Y su conferencia derivó hacia Areopagítica, de John Milton y “Sobre la libertad”, de Stuart Mill; hacia Lutero y los derechos de autor, y Defoe y su “Ensayo sobre la regulación de la prensa”. ¿Es la libertad de prensa la libertad de los dueños de las imprentas?, se preguntó. Y para ir acabando habló de la blasfemia a lo Toledo y las democracias religiosas; del problema de la desinformación y de las razones dogmáticas de toda creencia, frente a lo que propuso que “no hay mejor tribunal de la razón que el libre intercambio de opiniones”, esto es, la discusión permitida por la libertad de imprenta. El caso de los vendedores de maíz sobre esa libertad de expresión no irrestricta, o el resbaloso (como concepto) concepto de la dignidad humana, entre lo que Kant distinguió entre considerar a los humanos como fines y no como medios. 
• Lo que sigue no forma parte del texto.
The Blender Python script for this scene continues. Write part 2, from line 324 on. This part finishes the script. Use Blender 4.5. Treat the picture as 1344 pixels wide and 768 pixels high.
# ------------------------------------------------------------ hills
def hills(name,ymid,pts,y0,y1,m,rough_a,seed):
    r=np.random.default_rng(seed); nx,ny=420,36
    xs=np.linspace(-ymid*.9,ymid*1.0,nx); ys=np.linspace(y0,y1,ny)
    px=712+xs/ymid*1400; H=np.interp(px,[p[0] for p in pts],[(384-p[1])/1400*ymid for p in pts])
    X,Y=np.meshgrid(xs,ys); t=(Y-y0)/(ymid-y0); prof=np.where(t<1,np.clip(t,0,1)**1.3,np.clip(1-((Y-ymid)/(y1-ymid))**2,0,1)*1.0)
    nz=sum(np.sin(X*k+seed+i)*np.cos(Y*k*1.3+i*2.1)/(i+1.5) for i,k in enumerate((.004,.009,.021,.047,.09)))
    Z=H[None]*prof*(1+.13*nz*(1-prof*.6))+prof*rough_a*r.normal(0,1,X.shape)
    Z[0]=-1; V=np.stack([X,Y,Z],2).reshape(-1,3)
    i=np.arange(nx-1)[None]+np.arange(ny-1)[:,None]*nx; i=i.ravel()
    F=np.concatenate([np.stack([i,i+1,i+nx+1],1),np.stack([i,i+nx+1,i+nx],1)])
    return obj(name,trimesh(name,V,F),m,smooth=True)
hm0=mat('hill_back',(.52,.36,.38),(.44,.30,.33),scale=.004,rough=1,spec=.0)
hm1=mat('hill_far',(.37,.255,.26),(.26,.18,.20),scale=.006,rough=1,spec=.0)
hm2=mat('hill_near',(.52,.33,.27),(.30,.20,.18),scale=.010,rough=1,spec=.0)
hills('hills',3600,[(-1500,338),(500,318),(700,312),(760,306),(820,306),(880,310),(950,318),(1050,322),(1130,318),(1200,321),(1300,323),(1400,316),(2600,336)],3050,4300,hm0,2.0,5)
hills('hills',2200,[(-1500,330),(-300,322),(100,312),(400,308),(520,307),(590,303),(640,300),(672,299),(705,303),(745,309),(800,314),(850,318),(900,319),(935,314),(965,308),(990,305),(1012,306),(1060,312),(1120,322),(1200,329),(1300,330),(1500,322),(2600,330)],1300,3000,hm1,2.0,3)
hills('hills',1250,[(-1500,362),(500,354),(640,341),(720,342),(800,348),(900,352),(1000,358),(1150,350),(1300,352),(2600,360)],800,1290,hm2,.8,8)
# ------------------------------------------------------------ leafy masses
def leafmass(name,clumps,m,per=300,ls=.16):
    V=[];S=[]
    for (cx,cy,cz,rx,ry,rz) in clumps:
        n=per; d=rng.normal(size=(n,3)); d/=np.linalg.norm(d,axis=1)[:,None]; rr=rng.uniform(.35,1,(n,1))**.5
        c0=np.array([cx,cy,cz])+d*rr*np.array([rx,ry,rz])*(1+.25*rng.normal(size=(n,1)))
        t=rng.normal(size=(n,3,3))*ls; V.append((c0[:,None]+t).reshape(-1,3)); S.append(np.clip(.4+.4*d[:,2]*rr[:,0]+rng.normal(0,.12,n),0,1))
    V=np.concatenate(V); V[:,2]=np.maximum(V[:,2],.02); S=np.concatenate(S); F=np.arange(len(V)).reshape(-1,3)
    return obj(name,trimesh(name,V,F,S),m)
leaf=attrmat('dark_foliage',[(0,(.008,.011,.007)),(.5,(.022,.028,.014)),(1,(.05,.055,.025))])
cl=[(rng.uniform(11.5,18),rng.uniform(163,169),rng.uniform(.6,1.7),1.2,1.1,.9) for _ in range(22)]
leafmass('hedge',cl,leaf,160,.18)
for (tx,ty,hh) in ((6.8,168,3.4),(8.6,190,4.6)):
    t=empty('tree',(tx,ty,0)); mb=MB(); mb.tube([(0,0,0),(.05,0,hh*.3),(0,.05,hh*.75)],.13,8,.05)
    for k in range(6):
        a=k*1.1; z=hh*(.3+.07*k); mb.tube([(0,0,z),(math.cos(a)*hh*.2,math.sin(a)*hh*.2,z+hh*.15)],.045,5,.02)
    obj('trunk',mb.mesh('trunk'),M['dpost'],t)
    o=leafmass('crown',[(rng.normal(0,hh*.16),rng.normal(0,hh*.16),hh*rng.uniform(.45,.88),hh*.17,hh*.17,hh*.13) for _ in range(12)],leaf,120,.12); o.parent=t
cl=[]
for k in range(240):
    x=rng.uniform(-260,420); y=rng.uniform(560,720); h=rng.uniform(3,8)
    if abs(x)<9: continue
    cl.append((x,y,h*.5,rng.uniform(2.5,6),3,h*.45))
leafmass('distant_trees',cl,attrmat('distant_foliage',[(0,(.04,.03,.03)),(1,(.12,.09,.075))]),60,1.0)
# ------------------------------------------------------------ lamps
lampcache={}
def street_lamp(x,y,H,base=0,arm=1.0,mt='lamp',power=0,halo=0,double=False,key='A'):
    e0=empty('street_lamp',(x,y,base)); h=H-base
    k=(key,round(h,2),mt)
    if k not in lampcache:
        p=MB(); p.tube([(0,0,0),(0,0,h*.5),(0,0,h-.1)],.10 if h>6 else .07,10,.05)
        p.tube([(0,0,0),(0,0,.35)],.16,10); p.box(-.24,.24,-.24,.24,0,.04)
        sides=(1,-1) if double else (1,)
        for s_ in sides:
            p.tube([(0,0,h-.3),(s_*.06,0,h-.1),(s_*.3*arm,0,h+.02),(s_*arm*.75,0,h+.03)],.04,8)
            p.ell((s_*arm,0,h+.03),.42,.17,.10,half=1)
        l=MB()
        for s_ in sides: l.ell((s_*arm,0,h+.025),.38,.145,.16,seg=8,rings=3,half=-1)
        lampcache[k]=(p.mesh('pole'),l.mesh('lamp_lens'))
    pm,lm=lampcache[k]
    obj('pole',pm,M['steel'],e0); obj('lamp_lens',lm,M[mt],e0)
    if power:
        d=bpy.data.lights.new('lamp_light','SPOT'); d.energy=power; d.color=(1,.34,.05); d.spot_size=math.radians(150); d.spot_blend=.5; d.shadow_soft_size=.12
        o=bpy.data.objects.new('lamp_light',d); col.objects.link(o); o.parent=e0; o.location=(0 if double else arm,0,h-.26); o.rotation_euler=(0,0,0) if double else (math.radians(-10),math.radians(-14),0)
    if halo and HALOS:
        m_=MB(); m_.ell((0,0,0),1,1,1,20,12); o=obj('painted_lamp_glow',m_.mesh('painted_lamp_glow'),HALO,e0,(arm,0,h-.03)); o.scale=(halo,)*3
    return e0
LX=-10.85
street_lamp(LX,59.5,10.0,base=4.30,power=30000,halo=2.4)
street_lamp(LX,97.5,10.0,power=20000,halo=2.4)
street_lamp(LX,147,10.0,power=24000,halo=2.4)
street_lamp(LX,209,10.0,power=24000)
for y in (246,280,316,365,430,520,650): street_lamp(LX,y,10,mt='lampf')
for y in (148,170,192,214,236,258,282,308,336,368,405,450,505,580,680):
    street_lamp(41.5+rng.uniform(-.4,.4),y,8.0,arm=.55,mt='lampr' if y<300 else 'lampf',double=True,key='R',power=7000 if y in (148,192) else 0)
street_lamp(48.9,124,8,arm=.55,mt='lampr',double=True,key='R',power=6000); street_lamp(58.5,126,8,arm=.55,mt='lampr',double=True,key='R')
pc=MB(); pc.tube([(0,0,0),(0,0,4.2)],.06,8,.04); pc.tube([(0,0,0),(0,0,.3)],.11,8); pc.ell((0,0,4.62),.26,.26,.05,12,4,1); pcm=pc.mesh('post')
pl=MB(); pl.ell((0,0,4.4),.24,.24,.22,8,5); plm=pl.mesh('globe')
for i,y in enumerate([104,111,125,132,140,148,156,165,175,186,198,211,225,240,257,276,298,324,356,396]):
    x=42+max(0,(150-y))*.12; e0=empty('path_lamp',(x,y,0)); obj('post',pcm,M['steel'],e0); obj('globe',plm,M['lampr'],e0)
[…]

Castro versó entre las restricciones paternalistas o la política de cookies de los ofendiditos, hacia el principio de la ofensa de Joel Feinberg, y la legislación internacional, la incitación al odio (casos Brandenburg v. Ohio,) o la cuestión de la causa directa entre el discurso y el hecho. Jurisprudencias norteamericanas a lo Wendell Homes y el caso de gritar fuego en el teatro. Y todo para señalar las diferencias entre las democracias standard y las militantes, y hablar de las diferentes legislaciones británicas con espacios seguros de tipo comercial; francesas, con espacios seguros de tipo religioso, y la burocracia alemana. Primeras y segundas lecturas. Y finalmente, de la paradoja de la tolerancia formulada por Popper. Una clase intensa que Barberó definió como “contexto multimedia universo Ernesto Castro”.